Beyond Watching: Next Generation Programming Tutorials Leveraging Interaction Data
Persone
(Responsabile)
Abstract
In the past 30 years, thanks to advances in technologies and availability of online resources, the learning experience dramatically changed. In the context of programming education and learning, it is nowadays possible to learn new technologies and acquire degrees exclusively using online resources, as in massive online open courses (MOOCs). Among online resources, a prominent role is covered by video tutorials, since they can be used to disseminate a form of procedural knowledge - through interactive, step-by-step experiences - which is essential to learn programming. In fact, learning how to program requires not only acquiring a base of conceptual knowledge from computer science, but also understanding how to concretely combine the available activities, like editing and navigating source code, to effectively realize a given programming task. Similarly, learning a new complex framework or API requires a programmer to learn both the high-level concepts behind the design choices and the concrete mechanisms to compose the APIs.
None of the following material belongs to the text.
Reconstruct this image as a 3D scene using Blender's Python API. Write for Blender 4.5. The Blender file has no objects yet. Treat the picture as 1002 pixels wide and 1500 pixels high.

Both programming tutorials and lectures consist of a video recording of the instructor and a combination of slides and screencasts of the IDE with voice-over instructions. Thus, a fundamental part of the tutorial and of the lecture - that is, the content of the IDE itself and its evolution during the tutorial - is not accessible. This inherently undermines one of the fundamentals mechanisms of learning, which is experimentation. If the developer / student wants to experiment with the code of the tutorial, she needs to resort to some additional material - like code in a repository - provided by the instructor, which represents the state of the code at a given point in time, normally the end of the tutorial. Recent approaches introduced the idea of integrating video tutorial recording with interaction data recording, \ie the recording of the activities performed by a developer in the IDE. This conceptually allows to replay the status of the tutorial code at given snapshots during the video itself. However, these snapshots are relatively coarse grained, and more importantly they are not integrated with the IDE where the tutorial or the lecture has been recorded. Thus, they simply allow to navigate the evolution of the code during the tutorial, but they do not enable full experimentation. Whenever the student wants to experiment with the code on the tutorial, she needs to effectively replicate the state in an external IDE.